In 2006 I presented the project at the “Virtualization Summit” organized by IBM Research, and in 2007 – at the 21st International Parallel and Distributed Processing Symposium in Long Beach, CA. Here are the presentations – with a lot of overlap between them, of course.
IP-ONLY SERVER
In 2006 I gave several public talks on our “IP-Only Server” project. It dealt with a novel, radically simplified, server architecture (I was again the lead). After the initial presentation at an internal, albeit public, seminar, I presented it at the USENIX Systems Practice and Experience Track in Boston, MA, where it generated quite a buzz. After that I was also invited to give a talk at the Technion Computer Networks Laboratory seminar, called ClubNet. Here are the last two presentations – they overlap significantly, after all they present the same work.
Blue Gene/L
This was also an IBM Research project, my first at IBM, so it really belongs to the previous section. It was so special though that it deserves a section of its own. Blue Gene/L was a monster supercomputer for that time, consisting of 65536 dual-CPU compute nodes. Its descendants live on even today.
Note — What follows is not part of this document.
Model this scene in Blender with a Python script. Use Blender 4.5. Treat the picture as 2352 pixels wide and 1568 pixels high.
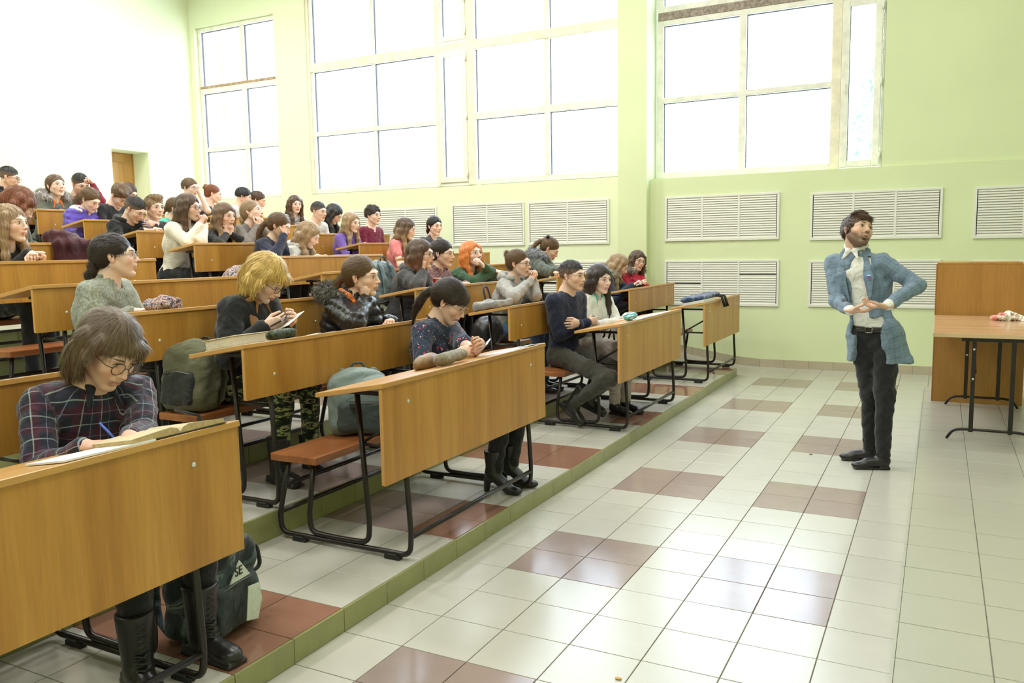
import bpy, bmesh, math, random
import numpy as np
from mathutils import Vector, Matrix
for o in list(bpy.data.objects): bpy.data.objects.remove(o)
SC = bpy.context.scene
COL = SC.collection
random.seed(7); RNG = np.random.RandomState(7)
PI = math.pi
# ------------------------------------------------------------------ camera
CAMP = np.array([1.86118316, -4.08267092, 1.57119149]); FPX = 1889.1755
CR = np.array([0.88815483, 0.45927168, -0.01582804])
CU = np.array([-0.03664738, 0.10511906, 0.99378416])
CF = np.array([-0.45808075, 0.88205414, -0.1101931])
cd = bpy.data.cameras.new('camera'); cam = bpy.data.objects.new('camera', cd); COL.objects.link(cam)
cd.sensor_width = 36; cd.lens = FPX / 2352 * 36; cd.clip_start = .05; cd.clip_end = 200
cam.matrix_world = Matrix(((CR[0], CU[0], -CF[0], CAMP[0]), (CR[1], CU[1], -CF[1], CAMP[1]), (CR[2], CU[2], -CF[2], CAMP[2]), (0, 0, 0, 1)))
SC.camera = cam
# ------------------------------------------------------------------ light and exposure
SC.view_settings.view_transform = 'Standard'; SC.view_settings.look = 'None'
SC.view_settings.exposure = 0.40; SC.view_settings.gamma = 1.0; SC.view_settings.use_curve_mapping = False
w = bpy.data.worlds.new('overcast_sky'); SC.world = w; w.use_nodes = True
bg = w.node_tree.nodes['Background']; bg.inputs[0].default_value = (.80, .91, 1.12, 1); bg.inputs[1].default_value = 6.0
def area_light(name, loc, size, power, col=(1, .98, .94), rot=(0, 0, 0)):
    l = bpy.data.lights.new(name, 'AREA'); l.shape = 'RECTANGLE'; l.size, l.size_y = size; l.energy = power; l.color = col
    o = bpy.data.objects.new(name, l); COL.objects.link(o); o.location = loc; o.rotation_euler = rot
    return o
FILL_LIGHTS = [(-8.3, .5, 6.3, 85), (-8.3, 4.3, 6.3, 75), (-4.6, .5, 6.3, 85), (-4.6, 4.3, 6.3, 80), (-1.2, .3, 6.3, 72), (-1.2, 4.0, 6.3, 62),
         (2.2, .3, 6.3, 38), (2.2, 4.0, 6.3, 28), (-4.6, -3.6, 6.3, 85), (-1.0, -3.6, 6.3, 66), (2.2, -3.6, 6.3, 36), (1.5, -6.5, 6.3, 60)]
for i, (x, y, z, e) in enumerate(FILL_LIGHTS):
    area_light('overhead_fill_light', (x, y, z - .06), (1.25, .6), e)  # unseen fill lights added under the ceiling to brighten the hall, stronger leftwards

# ------------------------------------------------------------------ helpers
def at(px, py, X):
    "point on the plane x = X that the photograph shows at this pixel (2352 x 1568)"
    d = CF + (px - 1176) / FPX * CR - (py - 784) / FPX * CU
    t = (X - CAMP[0]) / d[0]
    return CAMP + t * d
def tag(o, label=None, cat=None, group=None, kind=None):
    if label: o['label'] = label
    if cat: o['category'] = cat
    if group: o['group'] = group
    if kind: o['kind'] = kind
    return o
def empty(name, loc=(0, 0, 0), label=None, cat=None, group=None, kind=None, rz=0):
    o = bpy.data.objects.new(name, None); COL.objects.link(o); o.location = loc; o.rotation_euler = (0, 0, rz)
    o.empty_display_size = .05
    return tag(o, label, cat, group, kind)
def link(name, me, mat=None, parent=None):
    o = bpy.data.objects.new(name, me); COL.objects.link(o)
    if mat is not None and not me.materials: me.materials.append(mat)
    if parent is not None: o.parent = parent
    return o
class MB:
    "collects simple shapes, builds them as one mesh object"
    def __init__(s): s.bm = bmesh.new()
    def box(s, a, b, bev=0, rot=None, seg=1):
        a = Vector(a); b = Vector(b); c = (a + b) / 2; d = b - a
        r = bmesh.ops.create_cube(s.bm, size=1, matrix=Matrix.Translation(c) @ (rot.to_4x4() if rot is not None else Matrix()) @ Matrix.Diagonal((abs(d.x), abs(d.y), abs(d.z), 1)))
        if bev:
            es = {e for v in r['verts'] for e in v.link_edges}
            bmesh.ops.bevel(s.bm, geom=list(es), offset=bev, segments=seg, affect='EDGES', profile=.5)
        return s
    def tube(s, pts, r, n=10, caps=True, closed=False):
        P = [Vector(p) for p in pts]; rings = []; m = len(P)
        up = None
        for i in range(m):
            if closed: t = (P[(i + 1) % m] - P[i - 1]).normalized()
            else: t = (P[min(i + 1, m - 1)] - P[max(i - 1, 0)]).normalized()
            if up is None:
                up = Vector((0, 0, 1)) if abs(t.z) < .9 else Vector((1, 0, 0))
            u = (up - t * up.dot(t)).normalized(); up = u; v = t.cross(u)
            rr = r[i] if isinstance(r, (list, tuple)) else r
            rings.append([s.bm.verts.new(P[i] + (u * math.cos(2 * PI * k / n) + v * math.sin(2 * PI * k / n)) * rr) for k in range(n)])
        for i in range(m if closed else m - 1):
            A, B = rings[i], rings[(i + 1) % m]
            for k in range(n):
                f = s.bm.faces.new((A[k], A[(k + 1) % n], B[(k + 1) % n], B[k])); f.smooth = True
        if caps and not closed:
            s.bm.faces.new(list(reversed(rings[0]))); s.bm.faces.new(rings[-1])
        return s
    def lathe(s, prof, c=(0, 0, 0), n=24):
        c = Vector(c); rings = []
        for (r, z) in prof:
            rings.append([s.bm.verts.new(c + Vector((r * math.cos(2 * PI * k / n), r * math.sin(2 * PI * k / n), z))) for k in range(n)])
        for i in range(len(rings) - 1):
            for k in range(n):
                f = s.bm.faces.new((rings[i][k], rings[i][(k + 1) % n], rings[i + 1][(k + 1) % n], rings[i + 1][k])); f.smooth = True
        return s
    def sphere(s, c, r, sc=(1, 1, 1), n=12, rot=None):
        m = Matrix.Translation(Vector(c)) @ (rot.to_4x4() if rot is not None else Matrix()) @ Matrix.Diagonal((sc[0], sc[1], sc[2], 1))
        q = bmesh.ops.create_uvsphere(s.bm, u_segments=n, v_segments=max(6, n // 2 + 2), radius=r, matrix=m)
        for v in q['verts']:
            for f in v.link_faces: f.smooth = True
        return s
    def quad(s, pts):
        s.bm.faces.new([s.bm.verts.new(Vector(p)) for p in pts]); return s
    def prism(s, poly, a, b, axis='y'):
        "poly: list of (u,v) extruded between a and b along the axis"
        def mk(u, v, w):
            return {'y': (u, w, v), 'x': (w, u, v), 'z': (u, v, w)}[axis]
        A = [s.bm.verts.new(mk(u, v, a)) for u, v in poly]; B = [s.bm.verts.new(mk(u, v, b)) for u, v in poly]
        n = len(poly)
        s.bm.faces.new(A); s.bm.faces.new(list(reversed(B)))
        for i in range(n): s.bm.faces.new((A[i], B[i], B[(i + 1) % n], A[(i + 1) % n]))
        return s
    def mesh(s, name):
        bmesh.ops.recalc_face_normals(s.bm, faces=s.bm.faces[:])
        me = bpy.data.meshes.new(name); s.bm.to_mesh(me); s.bm.free(); return me
    def build(s, name, mat, parent=None): return link(name, s.mesh(name), mat, parent)
def arc_path(pts, r, n=6):
    "round the corners of a polyline"
    P = [Vector(p) for p in pts]; out = [P[0]]
    for i in range(1, len(P) - 1):
        a = (P[i - 1] - P[i]); b = (P[i + 1] - P[i]); rr = min(r, a.length * .49, b.length * .49)
        p0 = P[i] + a.normalized() * rr; p2 = P[i] + b.normalized() * rr
        for k in range(n + 1):
            t = k / n; out.append(p0 * (1 - t) ** 2 + P[i] * 2 * t * (1 - t) + p2 * t * t)
    out.append(P[-1]); return out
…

In 2003 I gave a talk at Haifux – the Haifa Linux Club with a very technical audience – entitled “Scaling Waaaay Up”. A year later I got an invitation to give a talk at the Interdisciplinary Colloquium in Engineering and Sciences at the Tel Aviv Academic College of Engineering. 2004 was an Olympic year, like 2024, so I called the talk “Faster, Bigger, Cooler: Modern Parallel Multicomputers”, and a part of the talk was about Blue Gene/L.
- “Scaling Waaaay Up”, Haifux, 2003, Haifa, IL
- “Faster, Bigger, Cooler: Modern Parallel Multicomputers”, TACE, 2004, Tel Aviv, IL
Random Numbers
This is a talk I gave a couple of times, but the first time was, again, upon an invitation from Haifux – the Haifa Linux Club. “Pseudo-, Quasi-, and Real Random Numbers” was a subject I knew quite a bit about because I had done lots of simulations research at Bloomberg. The talk – for a very technical audience – was not about how to roll out your own random number generator, for the simple reason that it is way too difficult and tricky if this is not your field of research. If it is your field of research, you don’t need my explanations for sure. What you might learn from the lecture though is how to distinguish what really looks random from what is merely higgledy-piggledy.
“Pseudo-, Quasi-, and Real Random Numbers”, Haifux, 2003, Haifa, IL
Software Engineering
I sometimes give talks on software engineering and tools, most typically at my place of work. Here are some examples that do not include any material that was confidential at the time (or now).
- Defensive Programming, IBM, 2007. I actually gave the talk more than once at IBM, and at other places, too.
- Static Code Analysis, Voltaire, 2008. There is overlap with “defensive programming”, but the main point here is that you can do a lot without paying through the nose for expensive specialized tools, if only you get to know the tools you already have.
- Working With make(1), Making It Work, IBM, 2003. I actually started the presentation with typing “make”, and it was built from the source code (LaTeX) and appeared on the screen. I then used the makefiles as additional examples.